A Confession
Does anyone blog anymore? That’s the first question that comes to mind as I warily begin this venture. With the deluge of media that one receives in a day—video streams, podcast, email, news alerts, likes, and tags—who actually spends time reading an online blog? I don’t. Honestly, I don’t. Why read something so informal—a mere amateur’s rambling on their latest dislikes and “informed” opinions—when there is a whole deluge of professional material out their to be read. So, I skip blogs. Thus, I feel that I am committing a form of treachery by venturing out into this medium that I slightly despise (even now I hear some of my friends hissing, “Et tu, Stephen).
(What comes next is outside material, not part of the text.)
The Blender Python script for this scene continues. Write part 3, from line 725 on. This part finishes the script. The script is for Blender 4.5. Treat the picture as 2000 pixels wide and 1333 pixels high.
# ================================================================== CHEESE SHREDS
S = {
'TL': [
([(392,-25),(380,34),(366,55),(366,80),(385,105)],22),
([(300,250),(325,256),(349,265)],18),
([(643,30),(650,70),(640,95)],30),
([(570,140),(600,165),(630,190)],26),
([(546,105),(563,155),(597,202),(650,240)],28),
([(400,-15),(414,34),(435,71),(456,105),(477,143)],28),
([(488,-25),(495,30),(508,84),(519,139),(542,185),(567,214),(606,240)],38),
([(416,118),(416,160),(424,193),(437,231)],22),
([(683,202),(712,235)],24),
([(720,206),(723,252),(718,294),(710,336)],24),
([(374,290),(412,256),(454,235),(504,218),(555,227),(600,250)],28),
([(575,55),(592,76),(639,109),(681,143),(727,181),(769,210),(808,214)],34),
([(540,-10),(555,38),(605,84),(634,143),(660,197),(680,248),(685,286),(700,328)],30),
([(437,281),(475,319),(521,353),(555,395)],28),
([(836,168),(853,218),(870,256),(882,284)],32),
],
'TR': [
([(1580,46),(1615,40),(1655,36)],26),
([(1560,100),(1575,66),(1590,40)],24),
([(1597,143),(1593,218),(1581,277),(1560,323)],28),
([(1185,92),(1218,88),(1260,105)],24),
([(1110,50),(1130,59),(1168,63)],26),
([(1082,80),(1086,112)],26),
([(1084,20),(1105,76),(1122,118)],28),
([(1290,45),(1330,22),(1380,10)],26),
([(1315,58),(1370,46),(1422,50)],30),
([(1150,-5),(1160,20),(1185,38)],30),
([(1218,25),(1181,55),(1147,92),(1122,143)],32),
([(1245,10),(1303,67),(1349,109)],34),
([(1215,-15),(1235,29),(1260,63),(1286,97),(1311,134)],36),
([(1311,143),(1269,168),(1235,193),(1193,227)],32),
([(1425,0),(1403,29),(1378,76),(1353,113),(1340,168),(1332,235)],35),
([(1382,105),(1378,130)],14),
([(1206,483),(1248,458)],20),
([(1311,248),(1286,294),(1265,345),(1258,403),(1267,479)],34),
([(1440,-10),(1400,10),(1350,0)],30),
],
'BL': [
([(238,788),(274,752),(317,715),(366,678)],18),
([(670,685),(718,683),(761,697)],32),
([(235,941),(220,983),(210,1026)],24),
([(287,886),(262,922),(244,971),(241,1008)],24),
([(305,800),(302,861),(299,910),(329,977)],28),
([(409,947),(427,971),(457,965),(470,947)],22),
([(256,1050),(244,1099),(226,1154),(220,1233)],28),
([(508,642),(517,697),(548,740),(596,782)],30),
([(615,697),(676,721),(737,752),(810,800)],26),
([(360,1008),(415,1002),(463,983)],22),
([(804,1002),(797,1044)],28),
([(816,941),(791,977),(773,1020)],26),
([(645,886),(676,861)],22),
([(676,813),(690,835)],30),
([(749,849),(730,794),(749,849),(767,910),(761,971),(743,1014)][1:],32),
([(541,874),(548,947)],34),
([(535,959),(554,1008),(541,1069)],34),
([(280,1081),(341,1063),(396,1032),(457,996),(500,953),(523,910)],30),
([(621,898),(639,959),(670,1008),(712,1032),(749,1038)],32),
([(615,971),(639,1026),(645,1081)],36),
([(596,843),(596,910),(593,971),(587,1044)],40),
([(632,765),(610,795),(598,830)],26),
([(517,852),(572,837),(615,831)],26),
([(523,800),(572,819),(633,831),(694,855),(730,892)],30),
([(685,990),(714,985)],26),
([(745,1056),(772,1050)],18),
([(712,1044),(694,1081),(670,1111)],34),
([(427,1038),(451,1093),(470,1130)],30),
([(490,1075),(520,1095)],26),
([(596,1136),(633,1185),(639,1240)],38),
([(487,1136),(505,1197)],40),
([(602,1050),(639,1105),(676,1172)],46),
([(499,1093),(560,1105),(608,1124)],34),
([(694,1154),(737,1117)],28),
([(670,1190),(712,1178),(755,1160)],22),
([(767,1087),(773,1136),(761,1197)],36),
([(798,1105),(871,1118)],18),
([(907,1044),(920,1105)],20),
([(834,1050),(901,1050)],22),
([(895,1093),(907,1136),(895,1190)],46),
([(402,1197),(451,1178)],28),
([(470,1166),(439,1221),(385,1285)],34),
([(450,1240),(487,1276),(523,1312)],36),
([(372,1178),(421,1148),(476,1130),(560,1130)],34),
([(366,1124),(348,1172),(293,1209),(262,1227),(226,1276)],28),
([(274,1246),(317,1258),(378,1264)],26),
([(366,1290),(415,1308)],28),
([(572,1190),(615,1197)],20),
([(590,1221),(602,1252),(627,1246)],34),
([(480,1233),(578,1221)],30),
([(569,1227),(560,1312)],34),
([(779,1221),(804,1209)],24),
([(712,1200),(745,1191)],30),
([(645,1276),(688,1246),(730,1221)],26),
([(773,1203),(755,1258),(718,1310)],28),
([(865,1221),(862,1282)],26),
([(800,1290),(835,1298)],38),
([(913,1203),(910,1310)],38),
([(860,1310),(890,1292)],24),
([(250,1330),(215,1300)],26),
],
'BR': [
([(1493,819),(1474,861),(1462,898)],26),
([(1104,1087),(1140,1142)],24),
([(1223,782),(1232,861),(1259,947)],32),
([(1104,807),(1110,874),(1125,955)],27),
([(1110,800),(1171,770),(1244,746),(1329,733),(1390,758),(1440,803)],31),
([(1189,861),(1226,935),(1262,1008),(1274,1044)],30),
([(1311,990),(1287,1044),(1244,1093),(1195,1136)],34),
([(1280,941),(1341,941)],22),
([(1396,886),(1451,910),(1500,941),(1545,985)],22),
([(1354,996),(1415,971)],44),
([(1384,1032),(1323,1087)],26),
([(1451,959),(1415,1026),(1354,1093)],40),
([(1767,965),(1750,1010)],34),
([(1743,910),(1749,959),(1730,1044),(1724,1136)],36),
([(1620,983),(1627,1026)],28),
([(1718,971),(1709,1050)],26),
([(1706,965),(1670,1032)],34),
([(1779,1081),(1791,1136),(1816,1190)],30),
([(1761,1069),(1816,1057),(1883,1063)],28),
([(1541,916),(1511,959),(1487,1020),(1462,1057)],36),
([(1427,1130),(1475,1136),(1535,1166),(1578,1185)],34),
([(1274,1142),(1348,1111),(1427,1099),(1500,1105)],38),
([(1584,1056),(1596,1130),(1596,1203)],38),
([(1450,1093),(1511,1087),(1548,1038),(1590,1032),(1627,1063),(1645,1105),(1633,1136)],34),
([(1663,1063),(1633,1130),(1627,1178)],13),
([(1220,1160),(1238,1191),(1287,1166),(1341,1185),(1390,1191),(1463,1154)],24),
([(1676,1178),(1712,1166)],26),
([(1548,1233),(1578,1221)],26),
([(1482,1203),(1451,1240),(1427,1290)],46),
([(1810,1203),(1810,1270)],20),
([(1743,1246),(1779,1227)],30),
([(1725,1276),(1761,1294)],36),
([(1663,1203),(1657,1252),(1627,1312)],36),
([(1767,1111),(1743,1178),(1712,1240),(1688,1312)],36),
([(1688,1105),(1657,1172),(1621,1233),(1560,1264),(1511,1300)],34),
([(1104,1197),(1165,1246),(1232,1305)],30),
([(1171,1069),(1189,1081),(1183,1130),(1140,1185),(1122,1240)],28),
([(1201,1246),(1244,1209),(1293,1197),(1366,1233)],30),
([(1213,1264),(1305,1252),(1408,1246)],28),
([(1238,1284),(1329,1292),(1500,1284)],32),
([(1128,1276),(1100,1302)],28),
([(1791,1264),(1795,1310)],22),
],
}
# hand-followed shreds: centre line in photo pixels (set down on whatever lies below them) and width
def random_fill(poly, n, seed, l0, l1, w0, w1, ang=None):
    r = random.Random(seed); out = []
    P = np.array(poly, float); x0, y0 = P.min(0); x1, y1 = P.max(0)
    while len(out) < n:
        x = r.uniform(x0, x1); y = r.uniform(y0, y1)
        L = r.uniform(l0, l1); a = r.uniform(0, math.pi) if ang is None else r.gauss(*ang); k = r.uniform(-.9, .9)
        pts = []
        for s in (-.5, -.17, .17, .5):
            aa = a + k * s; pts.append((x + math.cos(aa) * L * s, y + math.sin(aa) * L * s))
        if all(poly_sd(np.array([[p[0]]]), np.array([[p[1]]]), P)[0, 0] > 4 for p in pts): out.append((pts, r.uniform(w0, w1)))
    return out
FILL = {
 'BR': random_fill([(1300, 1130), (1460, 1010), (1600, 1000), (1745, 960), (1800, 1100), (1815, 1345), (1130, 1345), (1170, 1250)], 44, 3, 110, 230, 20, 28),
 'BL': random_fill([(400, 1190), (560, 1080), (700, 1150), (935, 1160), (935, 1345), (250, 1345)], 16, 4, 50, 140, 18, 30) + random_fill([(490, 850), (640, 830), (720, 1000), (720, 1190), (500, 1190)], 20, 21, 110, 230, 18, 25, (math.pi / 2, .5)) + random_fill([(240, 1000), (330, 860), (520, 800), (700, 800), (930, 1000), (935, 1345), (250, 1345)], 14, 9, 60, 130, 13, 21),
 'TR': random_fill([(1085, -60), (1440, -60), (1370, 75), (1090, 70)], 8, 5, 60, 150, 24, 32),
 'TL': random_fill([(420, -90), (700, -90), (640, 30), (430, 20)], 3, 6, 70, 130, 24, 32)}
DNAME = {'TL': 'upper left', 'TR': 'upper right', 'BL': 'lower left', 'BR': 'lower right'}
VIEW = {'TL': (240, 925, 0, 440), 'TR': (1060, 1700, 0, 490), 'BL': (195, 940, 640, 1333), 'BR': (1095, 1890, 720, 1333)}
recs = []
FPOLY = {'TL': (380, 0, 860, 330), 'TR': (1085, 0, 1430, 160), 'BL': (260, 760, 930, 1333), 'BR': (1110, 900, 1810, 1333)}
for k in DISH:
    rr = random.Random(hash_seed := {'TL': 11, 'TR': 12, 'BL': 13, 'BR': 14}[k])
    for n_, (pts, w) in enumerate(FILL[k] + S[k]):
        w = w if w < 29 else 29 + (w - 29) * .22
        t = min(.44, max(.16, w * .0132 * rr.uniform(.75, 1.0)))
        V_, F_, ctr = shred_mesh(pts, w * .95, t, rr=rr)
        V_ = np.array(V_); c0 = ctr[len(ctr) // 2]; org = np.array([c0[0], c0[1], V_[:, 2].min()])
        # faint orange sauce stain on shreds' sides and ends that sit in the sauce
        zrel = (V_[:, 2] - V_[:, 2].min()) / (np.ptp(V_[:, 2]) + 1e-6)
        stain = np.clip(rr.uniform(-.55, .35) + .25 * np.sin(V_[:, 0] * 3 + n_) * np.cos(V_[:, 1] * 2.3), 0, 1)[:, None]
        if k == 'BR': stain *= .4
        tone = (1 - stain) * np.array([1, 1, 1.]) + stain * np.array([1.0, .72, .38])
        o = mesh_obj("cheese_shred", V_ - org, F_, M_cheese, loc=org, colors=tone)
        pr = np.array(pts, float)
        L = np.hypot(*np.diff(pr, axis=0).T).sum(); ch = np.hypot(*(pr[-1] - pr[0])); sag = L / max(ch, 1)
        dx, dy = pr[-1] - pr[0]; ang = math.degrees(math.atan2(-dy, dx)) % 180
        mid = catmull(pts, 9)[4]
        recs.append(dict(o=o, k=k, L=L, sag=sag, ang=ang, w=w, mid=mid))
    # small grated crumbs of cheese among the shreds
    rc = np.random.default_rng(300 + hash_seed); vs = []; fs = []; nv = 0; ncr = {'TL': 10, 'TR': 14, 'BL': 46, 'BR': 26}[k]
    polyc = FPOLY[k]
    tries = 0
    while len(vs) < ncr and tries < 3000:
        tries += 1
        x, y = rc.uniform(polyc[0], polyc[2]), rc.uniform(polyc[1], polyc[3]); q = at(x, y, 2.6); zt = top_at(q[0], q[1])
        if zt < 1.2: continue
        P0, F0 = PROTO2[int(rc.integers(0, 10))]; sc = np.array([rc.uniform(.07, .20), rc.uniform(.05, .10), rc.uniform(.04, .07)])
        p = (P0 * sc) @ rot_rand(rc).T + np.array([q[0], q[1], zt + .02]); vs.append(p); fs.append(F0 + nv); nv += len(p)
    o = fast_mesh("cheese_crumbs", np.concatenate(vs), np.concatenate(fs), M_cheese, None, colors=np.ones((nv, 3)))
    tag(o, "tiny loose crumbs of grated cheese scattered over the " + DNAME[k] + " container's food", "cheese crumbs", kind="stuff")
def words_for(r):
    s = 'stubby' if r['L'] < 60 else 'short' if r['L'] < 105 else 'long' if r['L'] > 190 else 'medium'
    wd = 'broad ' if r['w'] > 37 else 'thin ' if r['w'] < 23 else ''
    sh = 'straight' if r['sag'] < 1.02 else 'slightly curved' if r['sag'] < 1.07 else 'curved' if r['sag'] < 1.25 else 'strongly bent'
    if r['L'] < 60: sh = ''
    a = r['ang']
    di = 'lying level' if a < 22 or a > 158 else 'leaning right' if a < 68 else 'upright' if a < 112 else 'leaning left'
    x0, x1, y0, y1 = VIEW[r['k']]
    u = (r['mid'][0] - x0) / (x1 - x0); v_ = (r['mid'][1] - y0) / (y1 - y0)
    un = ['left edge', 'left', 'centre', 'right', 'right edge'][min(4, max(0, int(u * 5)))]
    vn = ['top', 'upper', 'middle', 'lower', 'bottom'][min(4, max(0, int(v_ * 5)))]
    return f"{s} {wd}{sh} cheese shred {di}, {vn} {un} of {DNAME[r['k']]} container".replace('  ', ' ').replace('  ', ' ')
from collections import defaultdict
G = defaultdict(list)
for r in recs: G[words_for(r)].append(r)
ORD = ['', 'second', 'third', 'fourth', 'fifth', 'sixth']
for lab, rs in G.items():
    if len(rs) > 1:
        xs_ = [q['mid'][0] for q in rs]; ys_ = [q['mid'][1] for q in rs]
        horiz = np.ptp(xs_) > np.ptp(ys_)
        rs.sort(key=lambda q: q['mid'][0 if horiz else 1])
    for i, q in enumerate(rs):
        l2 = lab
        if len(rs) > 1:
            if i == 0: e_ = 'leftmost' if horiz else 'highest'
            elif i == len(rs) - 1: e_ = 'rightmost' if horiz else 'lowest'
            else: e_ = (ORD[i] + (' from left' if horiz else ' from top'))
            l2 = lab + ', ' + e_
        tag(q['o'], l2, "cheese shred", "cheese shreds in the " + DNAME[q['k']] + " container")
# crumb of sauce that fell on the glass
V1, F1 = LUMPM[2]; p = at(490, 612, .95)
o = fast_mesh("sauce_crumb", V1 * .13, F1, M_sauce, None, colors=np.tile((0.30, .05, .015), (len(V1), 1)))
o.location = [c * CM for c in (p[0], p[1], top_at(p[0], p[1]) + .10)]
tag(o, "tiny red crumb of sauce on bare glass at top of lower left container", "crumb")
In what way can I justify adding yet another voice to the cacophony of the world wide web? Simple answer: I cannot. Longer answer: I really don’t have any justifications. I don’t believe I have “something good” to say, but I do believe I have “something” to say. And one out of two isn’t bad.
If you have made it this far, it means that you have walked through the preamble and are justifiably thinking, “Wow, that was a waste of 2 minutes.” But it gets better (worse?). Now is the point where I tell you what I will talk about and you become even more disappointed. Myself.

I love that word “confession.” For a variety of reasons it strikes me as beautiful. Not just the sound of it, which starts strong with that voiceless velar plosive (shout out to the linguists, and that’s a hard “K” sound for the rest of us) and ends softly. But the meaning of the word is also beautiful and deep. The Oxford English Dictionary defines it as “A formal statement admitting that one is guilty of a crime.” Subsumed under that definition are others. “An acknowledgement that one has done something about which one is ashamed or embarrassed” or “A formal admission of one's sins with repentance and desire of absolution, especially privately to a priest as a religious duty.“ Those may seem a little stuffy, but isn’t our curiosity piqued? We love hearing the embarrassing gossipy details about people’s lives. The foibles and the pitfalls attract us to the nightly news every evening.
But “confession” means more than just lurid details of our life. The Oxford English Dictionary goes on to tell us that it also means “A statement setting out essential religious doctrine.” And subsumed under that, “The religious body or Church sharing a confession of faith” and “A statement of one's principles.” Pretty amazing that a word can both mean the gritty embarrassing details of my life and also the holy principles of my religious faith. Yet, it seems pretty congruent with the gospel as I understand it: “We’re far worse than we ever imagined” that’s the gritty part; “and far more loved than we could ever dream” that’s the holy religious principle part.

I don’t at all intend to say that this blog is of the same caliber as Augustine’s spiritual classic, but these are my confessions. A place for me to admit those embarrassing foibles of life—there have been many—and a place to view them through the lens of my religious principles—that is, the gospel. Along the way, I feel like I’m in good company. If Saint Augustine can acknowledge in his book his sexual hedonism and that still be read (and snickered over) two-millennia later, then I can bear some of my soul for those who stumble upon here. The goal: for me to share my life and what I have learned (wisdom?), and to hopefully learn from you. Will it be “something good,” I don’t know. But it will be “something.” And one out of two isn’t so bad.